The plan was completed in 1992 and further amended in 1996 and in 2004 to incorporate new issues and projects that were identified. The plan defines the projects that continue to be developed to this day and for the foreseeable future.

In 1992 the RIDEM temporarily closed Greenwich Bay to shellfishing due to high levels of fecal coliform. Realizing the importance of environmental protection and the benefits associated with the use and enjoyment of this coastal resource, including shellfishing, the City drafted a “Greenwich Bay Reclamation Plan.” Portions of this plan identified critical sewering needs of the city in order to address environmental issues in Greenwich Bay.

After several smaller bond issues had been passed in previous years to support the sewer program and plans, in 1994, the City of Warwick voters approved the authorization of a $130 million general obligation bond to finance the mandated upgrades at the wastewater treatment facility and to expand the sewer system to virtually all areas of Warwick except those areas excluded by the Facilities Plan (the lower end of Warwick Neck, Cowesett and the non-contiguous portion of Warwick, Potowomut.)

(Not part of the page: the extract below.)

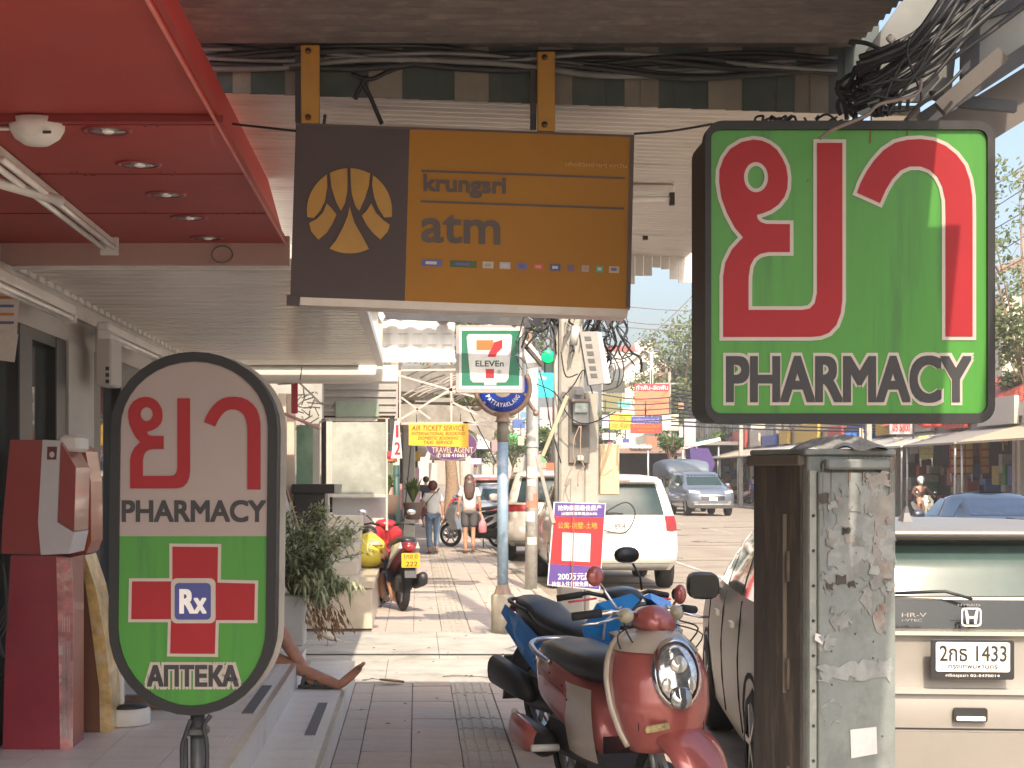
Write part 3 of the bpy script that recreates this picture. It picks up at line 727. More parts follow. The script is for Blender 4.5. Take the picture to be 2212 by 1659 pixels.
def tline(st, u0, u1, v0, v1, mat, off=0, name='lettering'):
    x0, x1, z0, z1, sk = ub(u0, u1, v0, v1); MB().text(st, x0, x1, z0, z1, y-.004, .0035, off=off, z_skew=sk).build(name, mat, bk)
tline('krungsri', .383, .625, .265, .395, BGR, .03)
tline('atm', .381, .611, .495, .66, BGR, .03)
tline('เพื่อชีวิตง่ายๆ ทุกวัน', .80, .98, .165, .198, M('faint_print', (.6, .36, .14), .5), 0)
for v in (.243, .418): MB().prism([q(.375, v), q(.975, v), q(.975, v+.012), q(.375, v+.012)], y-.003, y-.0006).build('rule', BGR, bk)
LG = [(.383, .443, (.09, .1, .3)), (.467, .545, (.05, .1, .03)), (.563, .595, (.45, .42, .42)), (.613, .645, (.45, .42, .42)), (.664, .694, (.15, .13, .3)), (.712, .742, (.5, .08, .06)), (.762, .792, (.06, .08, .22)), (.812, .833, (.2, .1, .12)), (.855, .876, (.35, .3, .28)), (.897, .918, (.1, .3, .18)), (.935, .965, (.45, .35, .25))]
for i, (u0, u1, c_) in enumerate(LG):
    MB().prism([q(u0, .757), q(u1, .757), q(u1, .795), q(u0, .795)], y-.003, y-.0006).build('card_logo', M('card_logo_%d' % i, c_, .5), bk)
    st = ['ATM', 'POOL', 'VISA', 'VISA', '', 'MC', '', '', '', '', ''][i]
    MB().prism([q(u0+(u1-u0)*.2, .768), q(u1-(u1-u0)*.25, .768), q(u1-(u1-u0)*.25, .784), q(u0+(u1-u0)*.2, .784)], y-.0042, y-.0031).build('card_mark', M('card_mark_%d' % (i % 3), [(.5, .5, .5), (.1, .1, .3), (.45, .3, .1)][i % 3], .5), bk)
YB = M('bracket_yellow', (.42, .21, .03), .5, var=.1, dirt=(.25, .13, .05), damt=.6)
for (p0, p1, pt, pb) in [(650, 690, 97, 268), (1161, 1199, 111, 284)]:
    MB().bbox(X(p0, s), X(p1, s), y-.004, y+.03, Z(pb, s), Z(pt, s), .004).build('bracket', YB, bk)
    MB().box(X(p0-14, s), X(p0-1, s), y+.032, y+.06, Z(pb-10, s), Z(pt-2, s)).build('bracket_painted_shadow', DARKG, bk)  # dark strip modelled in place of the shadow beside the hanger
    for py in (pt+14, pb-14): MB().lathe([(.011, 0), (.011, -.008), (.0, -.01)], (X((p0+p1)/2-4, s), y-.004, Z(py, s)), axis='y', n=10).build('bolt', M('bolt', (.12, .08, .03), .5, .5), bk)
MB().tube([P(700, 268, s), P(702, 248, s)], .006, 6).build('pin', WIRE, bk)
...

In March, 2002, the Warwick Sewer Authority issued a notice to proceed to its contractor to begin construction on a $35 million dollar upgrade to its 40 year old wastewater treatment facility. Construction on this advanced wastewater treatment facility was completed in September, 2004—the first facility on the Pawtuxet River to complete its construction to meet the new mandate discharge limits for nitrogen and phosphorus.

On November 1, 2004, the new RIPDES permit limits became effective for the new wastewater treatment facility.

In 2004, the City of Warwick and the WSA continued their commitment to reduce water quality impacts on Greenwich and Narragansett Bays with the approval by the City Council of and ordinance authorizing the WSA to issue up to $50 million in revenue bonds to continue its capital plan. The WSA similarly approved a resolution supporting this revenue bond issuance as well. In 2005, Senator Jack Reed procured a $250,000 grant for the City of Warwick to perform a feasibility study on the sewering of Potowomut. This study is presently under way.